## start
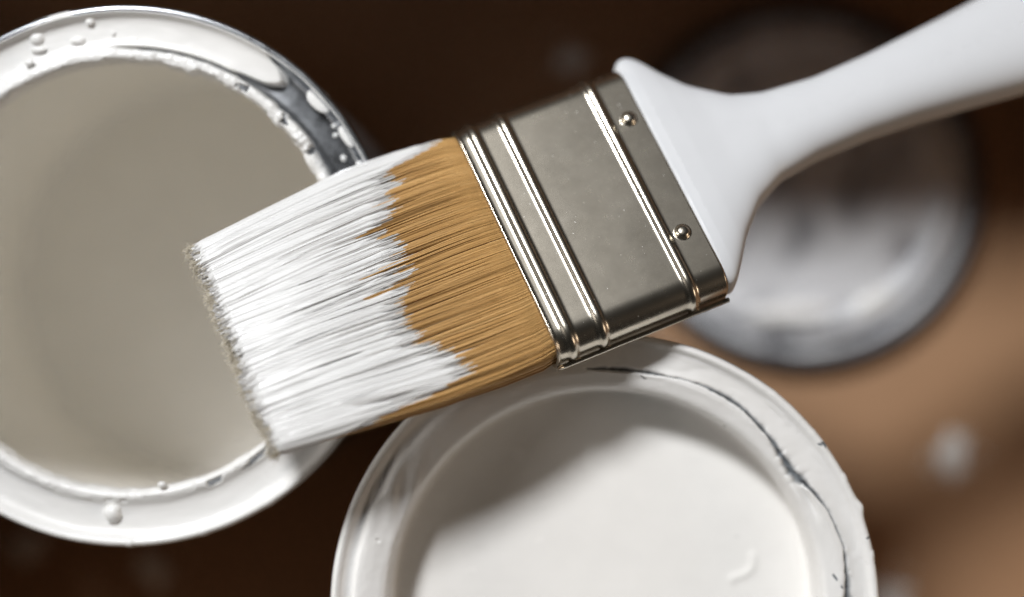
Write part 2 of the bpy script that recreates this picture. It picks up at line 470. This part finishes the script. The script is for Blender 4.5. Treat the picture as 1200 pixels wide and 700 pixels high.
coat('dried_paint_skin', c2, HF, A2, B2, 1800, 150, mask2, extra2, M_CRACK, bare2, (B2R, lambda t: sstep(95, 62, np.abs(wrapd(t, 22)))))
def relief2(X, Y, R_):
    # an S-shaped trail of thicker paint near the lower right, and faint flow marks
    t = np.linspace(0, 1, 40)
    sx = 31.6 - 3.4 * t + .9 * np.sin(t * 5.0); sy = 8.4 - 4.6 * t - 1.0 * np.sin(t * 3.1)
    dd = np.full(X.shape, 1e9)
    for a, b_ in zip(sx, sy): dd = np.minimum(dd, (X - a) ** 2 + (Y - b_) ** 2)
    return .30 * np.exp(-dd / .75) + .12 * fbm(X * .07, Y * .07, 9, 2) + 1.0 * sstep(41.5, 44.5, R_) ** 2
liquid('paint', c2, HF - 13.3, 53.5, relief2, 200, 420)
for k, (px, py, a) in enumerate([(863, 628, .32), (930, 595, .2), (560, 640, .2)]):
    x, y = pxl(px, py, HF - 13); blob('paint_fleck', c2, x - XF, y - YF, HF - 13.2, a, a * .8, a * .6, 0, 90 + k)

# ------------------------------------------------------------------ tin lid lying on the floor
LX, LY = 79.1, 31.2
ld = empty('can_lid', (LX, LY, 0), 'round tin can lid smeared with white paint, on cardboard behind the handle', 'can lid')
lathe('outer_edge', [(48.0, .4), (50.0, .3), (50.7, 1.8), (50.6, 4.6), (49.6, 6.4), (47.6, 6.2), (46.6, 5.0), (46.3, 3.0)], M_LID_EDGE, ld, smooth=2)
lathe('channel', [(46.8, 3.6), (45.8, 2.6), (43.6, 2.4), (42.4, 3.2), (41.8, 6.2), (41.0, 7.4), (39.6, 7.6)], M_LID, ld, smooth=2)
lathe('centre_panel', [(40.4, 7.55), (38.8, 7.2), (38.2, 5.8), (37.2, 5.3), (30, 5.2), (29, 5.7), (27.6, 5.7), (26.6, 5.2), (12, 5.1), (0.02, 5.1)], M_LID, ld, smooth=1)
for k, (x, y, a, b_, an) in enumerate([(20.0, -33.0, 6.5, 3.0, .5), (34.6, 8.0, 11, 2.6, 1.75), (-3, -35.5, 12, 2.6, 0.05), (-36, -8, 8, 2.2, 1.5)]):
    blob('paint_smear', ld, x, y, 5.9, a, b_, 1.5, an, 120 + k, M_PAINT_WET)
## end
Count the lines of the data that include the string "lathe", and give only that number.

> **Result of this exercise**
3